The Generation of Functional Surfaces using Laser-based Hybrid Manufacturing

Hybrid manufacturing using Direct Energy Deposition is a technique which has been gaining industrial interest with a number of major machine tool manufacturers offering machines with the capability for both subtractive and additive manufacturing. While the economic justification for utilising a hybrid machine tool for original part manufacturing is still debatable and is dependent on a number of factors, the attraction of hybrid technologies for remanufactured parts is more straightforward. Examples of parts which could be remanufactured using hybrid technology include automotive camshafts, valves and dies.

However, a significant challenge exists in optimising the process to ensure better productivity and throughput. To achieve this, a fundamental understanding of the material deposition process is needed which, coupled with the process parameters, will result in the ideal deposition thickness as well as the desired surface finish.

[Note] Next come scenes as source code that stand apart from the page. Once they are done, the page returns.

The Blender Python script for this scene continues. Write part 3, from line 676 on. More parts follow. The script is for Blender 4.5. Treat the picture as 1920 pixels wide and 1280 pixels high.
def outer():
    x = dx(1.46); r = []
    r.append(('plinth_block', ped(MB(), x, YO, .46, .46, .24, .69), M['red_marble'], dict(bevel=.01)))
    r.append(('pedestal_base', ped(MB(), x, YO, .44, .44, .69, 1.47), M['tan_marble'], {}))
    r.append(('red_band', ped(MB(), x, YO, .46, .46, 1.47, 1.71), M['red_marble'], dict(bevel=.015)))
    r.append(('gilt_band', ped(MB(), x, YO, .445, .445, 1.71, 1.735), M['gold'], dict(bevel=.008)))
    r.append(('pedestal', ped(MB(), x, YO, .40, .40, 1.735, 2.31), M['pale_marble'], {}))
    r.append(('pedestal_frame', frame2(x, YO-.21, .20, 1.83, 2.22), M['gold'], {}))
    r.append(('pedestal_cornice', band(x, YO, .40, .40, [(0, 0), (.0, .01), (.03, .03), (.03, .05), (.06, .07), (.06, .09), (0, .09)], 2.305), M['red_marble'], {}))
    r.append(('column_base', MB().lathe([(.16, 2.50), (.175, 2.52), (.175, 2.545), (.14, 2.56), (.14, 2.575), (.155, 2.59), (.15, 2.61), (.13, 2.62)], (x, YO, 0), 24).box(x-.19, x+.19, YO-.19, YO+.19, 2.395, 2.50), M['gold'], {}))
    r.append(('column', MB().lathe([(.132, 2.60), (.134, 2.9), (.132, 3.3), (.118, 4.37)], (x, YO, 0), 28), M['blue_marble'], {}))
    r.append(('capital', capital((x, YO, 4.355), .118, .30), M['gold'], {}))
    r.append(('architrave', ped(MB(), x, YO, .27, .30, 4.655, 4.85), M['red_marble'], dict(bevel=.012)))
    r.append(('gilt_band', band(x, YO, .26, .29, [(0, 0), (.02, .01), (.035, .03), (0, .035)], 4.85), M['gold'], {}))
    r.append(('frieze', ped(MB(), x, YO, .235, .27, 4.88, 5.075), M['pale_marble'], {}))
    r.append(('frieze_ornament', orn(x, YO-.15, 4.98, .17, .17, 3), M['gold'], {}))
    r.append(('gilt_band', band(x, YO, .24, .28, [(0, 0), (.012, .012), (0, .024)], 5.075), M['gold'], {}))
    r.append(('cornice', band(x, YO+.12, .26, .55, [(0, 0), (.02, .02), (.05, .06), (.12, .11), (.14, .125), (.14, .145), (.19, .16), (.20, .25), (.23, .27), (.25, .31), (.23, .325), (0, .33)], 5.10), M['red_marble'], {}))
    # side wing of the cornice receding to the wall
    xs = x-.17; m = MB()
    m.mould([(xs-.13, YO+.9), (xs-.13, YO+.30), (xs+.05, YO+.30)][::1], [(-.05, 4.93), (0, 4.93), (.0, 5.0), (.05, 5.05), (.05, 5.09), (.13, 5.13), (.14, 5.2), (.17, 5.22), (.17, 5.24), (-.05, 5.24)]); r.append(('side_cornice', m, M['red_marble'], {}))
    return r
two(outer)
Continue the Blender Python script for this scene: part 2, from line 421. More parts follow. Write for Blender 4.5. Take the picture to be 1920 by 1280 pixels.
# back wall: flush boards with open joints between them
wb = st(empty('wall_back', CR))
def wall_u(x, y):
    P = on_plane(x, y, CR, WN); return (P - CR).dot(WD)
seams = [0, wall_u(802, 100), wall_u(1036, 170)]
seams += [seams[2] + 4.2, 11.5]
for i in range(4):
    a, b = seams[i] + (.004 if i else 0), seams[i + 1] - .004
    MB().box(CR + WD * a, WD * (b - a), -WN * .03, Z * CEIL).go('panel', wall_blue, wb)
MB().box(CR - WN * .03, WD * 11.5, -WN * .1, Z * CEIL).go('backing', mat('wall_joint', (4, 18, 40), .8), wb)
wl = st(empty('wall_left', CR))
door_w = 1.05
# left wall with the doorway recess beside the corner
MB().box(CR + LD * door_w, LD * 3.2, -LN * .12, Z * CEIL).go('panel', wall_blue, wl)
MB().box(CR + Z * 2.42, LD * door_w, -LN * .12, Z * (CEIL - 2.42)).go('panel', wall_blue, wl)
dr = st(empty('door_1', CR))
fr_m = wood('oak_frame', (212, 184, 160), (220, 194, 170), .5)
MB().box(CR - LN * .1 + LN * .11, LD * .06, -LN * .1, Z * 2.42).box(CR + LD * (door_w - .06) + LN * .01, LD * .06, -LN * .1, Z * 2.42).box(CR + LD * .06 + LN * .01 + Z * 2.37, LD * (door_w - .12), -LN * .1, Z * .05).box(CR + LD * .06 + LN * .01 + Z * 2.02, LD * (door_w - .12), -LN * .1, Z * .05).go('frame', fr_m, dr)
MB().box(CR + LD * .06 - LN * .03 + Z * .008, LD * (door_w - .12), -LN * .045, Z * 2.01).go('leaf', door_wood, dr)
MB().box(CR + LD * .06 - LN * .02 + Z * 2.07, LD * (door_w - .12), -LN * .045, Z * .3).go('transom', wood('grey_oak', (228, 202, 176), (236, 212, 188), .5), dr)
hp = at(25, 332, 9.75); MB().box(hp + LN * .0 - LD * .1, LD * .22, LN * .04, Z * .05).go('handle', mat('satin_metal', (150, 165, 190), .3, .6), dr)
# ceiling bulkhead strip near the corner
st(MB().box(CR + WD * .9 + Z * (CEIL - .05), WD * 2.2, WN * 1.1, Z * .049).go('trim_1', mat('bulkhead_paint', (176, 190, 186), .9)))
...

If the two outputs of thickness and surface finish are better understood then this could negate the need for a final finishing process thus reducing the cycle time.

The aim of this project is to acquire a better understanding of the hybrid manufacturing process and how this can influence the types of surfaces generated on a workpiece and how it performs.
The objectives are as follows:
1. To develop a fundamental understanding and model of the laser-material interaction process and how it relates to the process parameters (jointly with KU Leuven)
2. To apply the process knowledge to generate parts with modified surfaces which exhibit properties such as enhanced wettability, lubricant retention, reduced susceptibility to corrosion etc.
3. To develop a surface characterisation toolbox which can both quantify the surface properties and predict its performance (jointly with KU Leuven)
4. To demonstrate the process on a number of components representing various sectors including aerospace, marine and oil & gas.